The band was full of colorful characters, including organist Revere leading two different lineups that featured cool guys (and excellent musicians) with names like Smitty and Fang. Freddy Weller, a member of the second version of the band, would later become a country music star. But the real secret weapon was always heartthrob Lindsay's lead vocals, a blend of punk ("Steppin' Out" is a growlin' vocal lesson in the form) and melodic, hook-driven pop that took hits like "Kicks," "Just Like Me," "Hungry" and "Good Thing" to the top of the charts. "Him or Me — What's It Gonna Be?" later superbly covered by the Flamin' Groovies during the height of '70s punk, was a sonic roar that sounded like nothing else on the radio at the time.

This three-disc set includes the A and B-sides of every Raiders 45 released by CBS from '63 (pre-Beatles) through 1975, although the hits dried up following 1971's No. 1 smash, "Indian Reservation." (Lindsay would later score two solo hits of his own, including the well-known "Arizona," which, alas, wasn't about immigration idiocy.) Not that the records lost anything in quality during the '70s, as the band covered obscurities by the likes of Jimmy Webb and Dylan alongside their own original compositions. There's maybe a little bit too much here for casual fans but archivists and completists will surely adore this collection.

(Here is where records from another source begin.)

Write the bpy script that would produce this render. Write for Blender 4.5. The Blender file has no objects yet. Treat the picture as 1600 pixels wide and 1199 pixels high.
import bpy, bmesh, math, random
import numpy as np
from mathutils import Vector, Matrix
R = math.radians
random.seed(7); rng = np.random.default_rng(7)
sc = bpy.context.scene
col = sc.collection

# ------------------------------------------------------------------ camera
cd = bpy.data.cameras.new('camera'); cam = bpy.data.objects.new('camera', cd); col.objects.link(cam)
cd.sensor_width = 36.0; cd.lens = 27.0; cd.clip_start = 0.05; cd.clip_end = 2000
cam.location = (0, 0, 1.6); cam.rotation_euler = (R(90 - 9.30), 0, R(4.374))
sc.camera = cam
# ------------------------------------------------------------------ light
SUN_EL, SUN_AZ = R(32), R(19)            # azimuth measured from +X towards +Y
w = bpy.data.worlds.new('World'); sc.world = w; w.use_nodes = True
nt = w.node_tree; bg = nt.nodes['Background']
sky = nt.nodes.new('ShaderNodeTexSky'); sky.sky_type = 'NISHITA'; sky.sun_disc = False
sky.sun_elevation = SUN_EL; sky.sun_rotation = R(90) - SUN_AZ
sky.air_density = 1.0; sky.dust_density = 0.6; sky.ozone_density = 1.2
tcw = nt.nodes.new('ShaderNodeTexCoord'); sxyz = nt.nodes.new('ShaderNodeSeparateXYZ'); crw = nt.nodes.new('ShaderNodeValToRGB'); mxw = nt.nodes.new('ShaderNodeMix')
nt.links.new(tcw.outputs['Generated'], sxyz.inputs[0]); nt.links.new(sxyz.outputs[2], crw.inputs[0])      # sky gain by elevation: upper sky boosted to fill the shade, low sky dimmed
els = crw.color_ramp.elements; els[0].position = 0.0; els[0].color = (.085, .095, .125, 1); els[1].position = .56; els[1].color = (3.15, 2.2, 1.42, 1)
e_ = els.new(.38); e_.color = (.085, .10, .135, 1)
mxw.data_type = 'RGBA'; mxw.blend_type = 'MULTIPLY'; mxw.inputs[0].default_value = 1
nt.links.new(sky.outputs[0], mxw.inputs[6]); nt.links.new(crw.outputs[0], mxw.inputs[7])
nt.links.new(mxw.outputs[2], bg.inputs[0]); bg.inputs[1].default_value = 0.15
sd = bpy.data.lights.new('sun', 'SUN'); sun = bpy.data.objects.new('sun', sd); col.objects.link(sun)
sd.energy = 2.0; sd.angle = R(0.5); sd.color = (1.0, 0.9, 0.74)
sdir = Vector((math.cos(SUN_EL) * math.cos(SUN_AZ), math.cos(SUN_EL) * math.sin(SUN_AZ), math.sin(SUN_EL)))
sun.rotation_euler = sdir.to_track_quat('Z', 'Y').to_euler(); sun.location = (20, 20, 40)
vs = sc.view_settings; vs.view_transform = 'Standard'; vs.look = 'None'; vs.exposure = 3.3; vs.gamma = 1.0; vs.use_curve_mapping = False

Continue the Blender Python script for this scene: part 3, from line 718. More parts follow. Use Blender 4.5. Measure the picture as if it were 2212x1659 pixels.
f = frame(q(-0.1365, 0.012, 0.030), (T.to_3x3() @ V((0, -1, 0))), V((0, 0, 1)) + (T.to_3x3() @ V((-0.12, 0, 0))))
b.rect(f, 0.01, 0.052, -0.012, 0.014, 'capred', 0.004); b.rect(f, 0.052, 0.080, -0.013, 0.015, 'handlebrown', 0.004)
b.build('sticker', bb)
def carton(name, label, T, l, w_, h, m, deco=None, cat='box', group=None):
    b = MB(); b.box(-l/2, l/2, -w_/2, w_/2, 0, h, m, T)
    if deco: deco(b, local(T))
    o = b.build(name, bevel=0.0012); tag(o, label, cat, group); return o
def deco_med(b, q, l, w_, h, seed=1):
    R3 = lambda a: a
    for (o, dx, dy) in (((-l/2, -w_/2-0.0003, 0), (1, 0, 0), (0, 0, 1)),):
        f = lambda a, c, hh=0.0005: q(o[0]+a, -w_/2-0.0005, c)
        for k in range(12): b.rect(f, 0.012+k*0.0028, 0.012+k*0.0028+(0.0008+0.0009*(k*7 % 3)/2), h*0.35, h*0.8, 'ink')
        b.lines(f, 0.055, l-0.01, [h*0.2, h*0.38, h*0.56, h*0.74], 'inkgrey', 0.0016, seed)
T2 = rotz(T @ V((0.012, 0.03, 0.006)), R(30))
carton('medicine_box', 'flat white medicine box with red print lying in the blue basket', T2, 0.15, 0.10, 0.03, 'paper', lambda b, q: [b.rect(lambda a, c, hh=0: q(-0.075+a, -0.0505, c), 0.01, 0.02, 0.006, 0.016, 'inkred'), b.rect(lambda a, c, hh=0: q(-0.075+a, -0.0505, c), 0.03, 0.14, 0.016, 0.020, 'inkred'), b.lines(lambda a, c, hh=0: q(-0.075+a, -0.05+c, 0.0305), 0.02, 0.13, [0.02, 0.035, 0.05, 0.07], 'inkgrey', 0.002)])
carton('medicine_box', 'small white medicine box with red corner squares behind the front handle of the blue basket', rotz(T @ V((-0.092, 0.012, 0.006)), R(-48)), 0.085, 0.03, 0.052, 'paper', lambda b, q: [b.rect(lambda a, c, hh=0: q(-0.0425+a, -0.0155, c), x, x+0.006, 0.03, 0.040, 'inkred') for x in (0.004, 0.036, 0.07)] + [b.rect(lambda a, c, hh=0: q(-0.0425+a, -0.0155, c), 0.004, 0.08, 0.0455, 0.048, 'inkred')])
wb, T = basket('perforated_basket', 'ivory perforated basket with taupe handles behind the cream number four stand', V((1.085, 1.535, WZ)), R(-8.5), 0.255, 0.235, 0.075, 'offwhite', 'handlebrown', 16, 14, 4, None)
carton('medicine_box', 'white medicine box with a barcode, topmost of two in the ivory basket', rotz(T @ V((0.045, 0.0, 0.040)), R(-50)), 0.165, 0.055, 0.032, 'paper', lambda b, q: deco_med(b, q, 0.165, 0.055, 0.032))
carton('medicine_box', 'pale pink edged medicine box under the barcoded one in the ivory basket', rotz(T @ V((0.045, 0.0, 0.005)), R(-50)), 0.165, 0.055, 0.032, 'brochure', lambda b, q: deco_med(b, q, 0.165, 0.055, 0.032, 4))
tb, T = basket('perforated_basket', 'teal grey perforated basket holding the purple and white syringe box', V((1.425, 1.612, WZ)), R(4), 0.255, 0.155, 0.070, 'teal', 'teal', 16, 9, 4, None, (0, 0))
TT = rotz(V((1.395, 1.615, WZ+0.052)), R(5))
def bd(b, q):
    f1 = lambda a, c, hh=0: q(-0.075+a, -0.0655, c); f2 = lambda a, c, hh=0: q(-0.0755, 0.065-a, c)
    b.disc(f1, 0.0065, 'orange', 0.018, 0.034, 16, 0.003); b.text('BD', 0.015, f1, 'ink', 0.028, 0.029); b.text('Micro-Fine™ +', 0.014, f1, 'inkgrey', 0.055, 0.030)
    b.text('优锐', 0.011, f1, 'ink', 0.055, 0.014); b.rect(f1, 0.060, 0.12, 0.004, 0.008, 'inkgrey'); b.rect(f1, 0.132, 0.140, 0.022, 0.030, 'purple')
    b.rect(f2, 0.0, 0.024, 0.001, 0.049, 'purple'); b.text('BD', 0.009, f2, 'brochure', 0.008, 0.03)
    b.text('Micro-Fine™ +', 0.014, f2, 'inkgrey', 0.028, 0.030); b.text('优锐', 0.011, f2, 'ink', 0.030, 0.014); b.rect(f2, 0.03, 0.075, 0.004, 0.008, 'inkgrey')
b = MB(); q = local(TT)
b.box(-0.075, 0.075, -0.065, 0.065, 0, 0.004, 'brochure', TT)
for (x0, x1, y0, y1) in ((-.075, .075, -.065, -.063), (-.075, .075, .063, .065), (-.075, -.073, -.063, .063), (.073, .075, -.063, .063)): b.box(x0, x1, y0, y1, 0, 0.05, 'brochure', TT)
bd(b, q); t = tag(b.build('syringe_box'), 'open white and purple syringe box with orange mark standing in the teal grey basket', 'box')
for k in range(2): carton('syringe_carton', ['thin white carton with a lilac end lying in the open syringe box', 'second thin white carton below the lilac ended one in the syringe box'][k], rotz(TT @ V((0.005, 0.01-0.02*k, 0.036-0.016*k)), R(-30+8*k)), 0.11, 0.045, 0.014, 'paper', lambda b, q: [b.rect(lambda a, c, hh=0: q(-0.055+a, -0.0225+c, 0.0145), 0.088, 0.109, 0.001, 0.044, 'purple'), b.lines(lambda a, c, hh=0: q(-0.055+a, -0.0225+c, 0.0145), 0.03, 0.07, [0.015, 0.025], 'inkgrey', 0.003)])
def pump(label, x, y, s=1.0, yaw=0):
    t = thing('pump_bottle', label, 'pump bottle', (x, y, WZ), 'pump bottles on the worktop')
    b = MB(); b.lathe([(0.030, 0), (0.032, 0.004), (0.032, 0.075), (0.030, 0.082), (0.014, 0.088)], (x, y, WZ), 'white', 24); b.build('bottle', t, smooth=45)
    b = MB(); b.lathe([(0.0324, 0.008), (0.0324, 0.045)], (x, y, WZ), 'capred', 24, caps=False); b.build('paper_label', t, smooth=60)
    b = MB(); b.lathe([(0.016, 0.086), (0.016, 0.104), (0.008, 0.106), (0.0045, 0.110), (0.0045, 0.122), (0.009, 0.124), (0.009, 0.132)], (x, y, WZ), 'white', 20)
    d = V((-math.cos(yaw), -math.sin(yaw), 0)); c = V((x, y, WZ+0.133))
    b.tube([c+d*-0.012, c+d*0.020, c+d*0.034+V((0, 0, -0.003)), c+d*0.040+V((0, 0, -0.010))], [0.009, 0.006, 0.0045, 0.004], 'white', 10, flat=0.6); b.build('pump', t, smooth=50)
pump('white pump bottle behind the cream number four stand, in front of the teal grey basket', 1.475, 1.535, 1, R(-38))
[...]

Just how little respect this band continues to receive in retrospect is also illustrated by Lindsay's upcoming local appearance on the "Happy Together" tour being listed as "& Others" (as opposed to his name) under the headliners in newspaper ads for the show. Lindsay only tours every so often — to "keep in touch with the fans and let them know I'm well," he said onstage 20 years ago, also on a bill with Turtles and Zappa frontmen (and T. Rex and Springsteen background vocalist), the great Flo & Eddie. We're betting money, though, that he's only improved with time.

Mark Lindsay plays Sunday, May 30, at DTE Energy Music Theatre, 7774 Sashabaw Rd., Clarkston; 248-377-0100. With Flo & Eddie, Micky Dolenz, the Grass Roots featuring Rob Grill, and the Buckinghams.